14. The next contention of the learned counsel for the appellant is that due to dispute with regard to management of Vinagayar Temple in Shanthi Nagar, where the appellant and the respondents are residing, the first respondent has filled up the blank promissory notes and filed false case. According to the appellant, the entire amount borrowed from the first respondent was repaid on 14.06.1991 and disputes arose during July 1991 between the first respondent and the appellant. But, the appellant has not taken any steps for recovery of two blank promissory notes till 27.08.1992, when he gave a complaint and on 28.08.1992, when he issued a notice to the first respondent. The learned I Additional District Judge, took note of these facts and the fact that the appellant took return of discharged promissory notes from Ena Konar, after discharging loan taken from him, rejected the contention that he gave two blank promissory notes to the first respondent and he did not return the same even after the appellant discharged the entire loan taken from the first respondent.

15. The learned I Additional District Judge has given cogent and valid reasons based on the facts and law for accepting the case of the respondents and rejecting the contentions of the appellant.
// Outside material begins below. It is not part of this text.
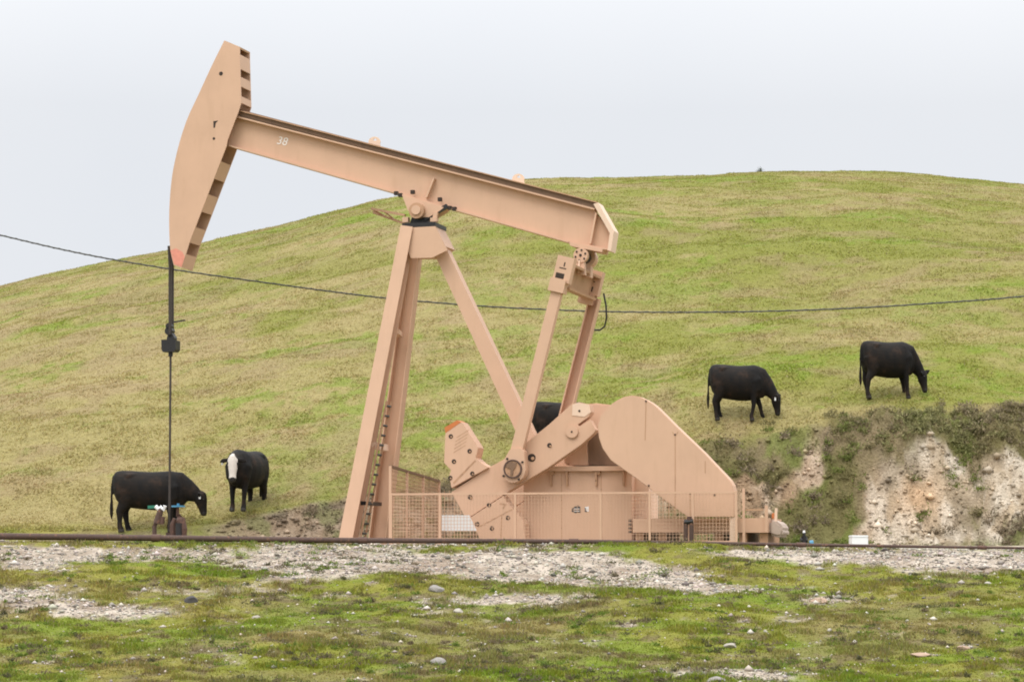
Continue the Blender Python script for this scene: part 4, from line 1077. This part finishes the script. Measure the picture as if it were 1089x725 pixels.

The learned I Additional District Judge has properly appreciated the provisions of Sections 20 and 118 of the Negotiable Instruments Act. There is no error in law in the reasoning and conclusion of the learned I Additional District Judge. The substantial question of law is answered against the appellant.

16. In the result, these second appeals are dismissed as devoid of merits, setting aside the judgment and decree of the learned I Additional District Judge, Tirunelveli, dated 06.11.1998 and confirming the judgment and decree of the learned Principal Subordinate Judge, Tirunelveli, dated 28.02.1997. No costs. Consequently, connected miscellaneous petitions are closed.